▶ [EXERCISE DESCRIPTION] Copy out the line containing "0, .18), M['dark_in'], t)" and each line after it, through the last one in the material, exactly as written.

▶ [DATA BLOCK]

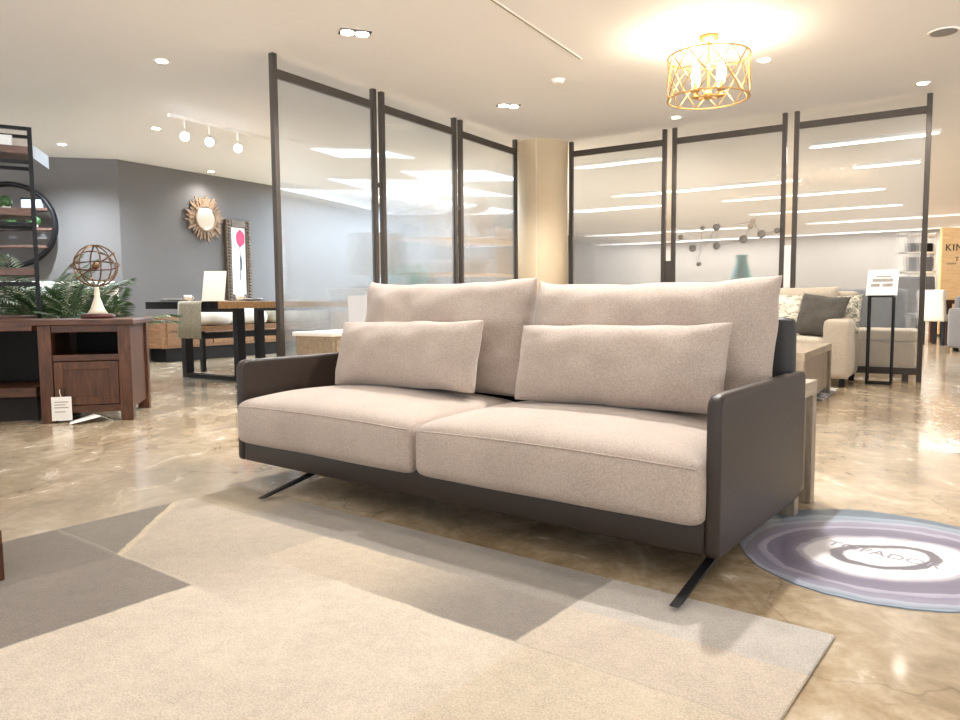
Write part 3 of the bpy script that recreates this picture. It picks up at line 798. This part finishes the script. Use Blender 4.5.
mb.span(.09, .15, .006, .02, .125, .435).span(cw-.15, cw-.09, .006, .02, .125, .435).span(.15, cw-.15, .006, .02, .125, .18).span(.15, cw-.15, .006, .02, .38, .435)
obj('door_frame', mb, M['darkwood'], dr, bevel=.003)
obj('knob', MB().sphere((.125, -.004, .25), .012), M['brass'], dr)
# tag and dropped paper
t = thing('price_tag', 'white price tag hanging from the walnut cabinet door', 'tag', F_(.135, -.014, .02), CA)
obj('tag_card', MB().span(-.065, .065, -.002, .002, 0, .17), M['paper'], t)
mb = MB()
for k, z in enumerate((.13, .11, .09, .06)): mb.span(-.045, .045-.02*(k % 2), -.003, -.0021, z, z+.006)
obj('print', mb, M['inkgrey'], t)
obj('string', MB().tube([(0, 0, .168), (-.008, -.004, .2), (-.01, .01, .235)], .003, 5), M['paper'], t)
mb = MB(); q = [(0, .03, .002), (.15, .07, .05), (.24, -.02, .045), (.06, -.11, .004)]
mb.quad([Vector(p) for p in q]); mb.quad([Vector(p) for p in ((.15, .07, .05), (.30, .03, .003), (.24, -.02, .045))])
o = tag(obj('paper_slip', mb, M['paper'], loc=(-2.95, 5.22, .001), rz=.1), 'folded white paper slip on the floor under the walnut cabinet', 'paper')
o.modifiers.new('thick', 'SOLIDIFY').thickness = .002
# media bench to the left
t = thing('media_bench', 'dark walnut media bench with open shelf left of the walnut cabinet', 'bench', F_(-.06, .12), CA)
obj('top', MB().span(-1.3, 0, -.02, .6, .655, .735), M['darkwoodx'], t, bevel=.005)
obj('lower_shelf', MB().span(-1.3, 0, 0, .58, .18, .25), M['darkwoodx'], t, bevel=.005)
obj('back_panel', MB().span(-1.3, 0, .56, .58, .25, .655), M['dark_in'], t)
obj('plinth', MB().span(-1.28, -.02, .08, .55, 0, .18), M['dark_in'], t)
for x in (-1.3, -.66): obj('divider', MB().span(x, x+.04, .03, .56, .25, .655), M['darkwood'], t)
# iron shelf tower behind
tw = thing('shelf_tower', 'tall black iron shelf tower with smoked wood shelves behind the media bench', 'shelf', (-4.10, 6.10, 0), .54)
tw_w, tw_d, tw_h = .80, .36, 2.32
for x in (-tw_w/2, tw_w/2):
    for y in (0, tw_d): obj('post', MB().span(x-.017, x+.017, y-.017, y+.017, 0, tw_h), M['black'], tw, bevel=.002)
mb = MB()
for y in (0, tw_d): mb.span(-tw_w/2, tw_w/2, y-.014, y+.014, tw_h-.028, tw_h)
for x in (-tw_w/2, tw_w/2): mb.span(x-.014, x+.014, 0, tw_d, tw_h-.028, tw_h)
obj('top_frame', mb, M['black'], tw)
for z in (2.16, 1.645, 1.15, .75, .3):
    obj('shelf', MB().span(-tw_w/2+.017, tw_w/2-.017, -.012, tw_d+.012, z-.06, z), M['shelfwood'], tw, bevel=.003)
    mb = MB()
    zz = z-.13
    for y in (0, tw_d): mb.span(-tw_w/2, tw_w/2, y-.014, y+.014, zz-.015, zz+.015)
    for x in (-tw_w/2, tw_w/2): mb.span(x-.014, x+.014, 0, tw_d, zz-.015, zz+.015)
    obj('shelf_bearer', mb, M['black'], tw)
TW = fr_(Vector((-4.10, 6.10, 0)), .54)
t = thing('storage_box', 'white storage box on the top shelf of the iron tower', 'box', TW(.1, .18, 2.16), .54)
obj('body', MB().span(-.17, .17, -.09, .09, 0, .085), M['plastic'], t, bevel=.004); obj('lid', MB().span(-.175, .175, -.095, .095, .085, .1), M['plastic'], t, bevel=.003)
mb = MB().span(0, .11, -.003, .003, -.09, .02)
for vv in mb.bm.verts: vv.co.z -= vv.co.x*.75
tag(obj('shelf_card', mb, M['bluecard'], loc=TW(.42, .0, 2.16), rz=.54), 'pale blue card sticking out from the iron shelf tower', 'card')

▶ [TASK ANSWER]
obj('plinth', MB().span(-1.28, -.02, .08, .55, 0, .18), M['dark_in'], t)
for x in (-1.3, -.66): obj('divider', MB().span(x, x+.04, .03, .56, .25, .655), M['darkwood'], t)
# iron shelf tower behind
tw = thing('shelf_tower', 'tall black iron shelf tower with smoked wood shelves behind the media bench', 'shelf', (-4.10, 6.10, 0), .54)
tw_w, tw_d, tw_h = .80, .36, 2.32
for x in (-tw_w/2, tw_w/2):
    for y in (0, tw_d): obj('post', MB().span(x-.017, x+.017, y-.017, y+.017, 0, tw_h), M['black'], tw, bevel=.002)
mb = MB()
for y in (0, tw_d): mb.span(-tw_w/2, tw_w/2, y-.014, y+.014, tw_h-.028, tw_h)
for x in (-tw_w/2, tw_w/2): mb.span(x-.014, x+.014, 0, tw_d, tw_h-.028, tw_h)
obj('top_frame', mb, M['black'], tw)
for z in (2.16, 1.645, 1.15, .75, .3):
    obj('shelf', MB().span(-tw_w/2+.017, tw_w/2-.017, -.012, tw_d+.012, z-.06, z), M['shelfwood'], tw, bevel=.003)
    mb = MB()
    zz = z-.13
    for y in (0, tw_d): mb.span(-tw_w/2, tw_w/2, y-.014, y+.014, zz-.015, zz+.015)
    for x in (-tw_w/2, tw_w/2): mb.span(x-.014, x+.014, 0, tw_d, zz-.015, zz+.015)
    obj('shelf_bearer', mb, M['black'], tw)
TW = fr_(Vector((-4.10, 6.10, 0)), .54)
t = thing('storage_box', 'white storage box on the top shelf of the iron tower', 'box', TW(.1, .18, 2.16), .54)
obj('body', MB().span(-.17, .17, -.09, .09, 0, .085), M['plastic'], t, bevel=.004); obj('lid', MB().span(-.175, .175, -.095, .095, .085, .1), M['plastic'], t, bevel=.003)
mb = MB().span(0, .11, -.003, .003, -.09, .02)
for vv in mb.bm.verts: vv.co.z -= vv.co.x*.75
tag(obj('shelf_card', mb, M['bluecard'], loc=TW(.42, .0, 2.16), rz=.54), 'pale blue card sticking out from the iron shelf tower', 'card')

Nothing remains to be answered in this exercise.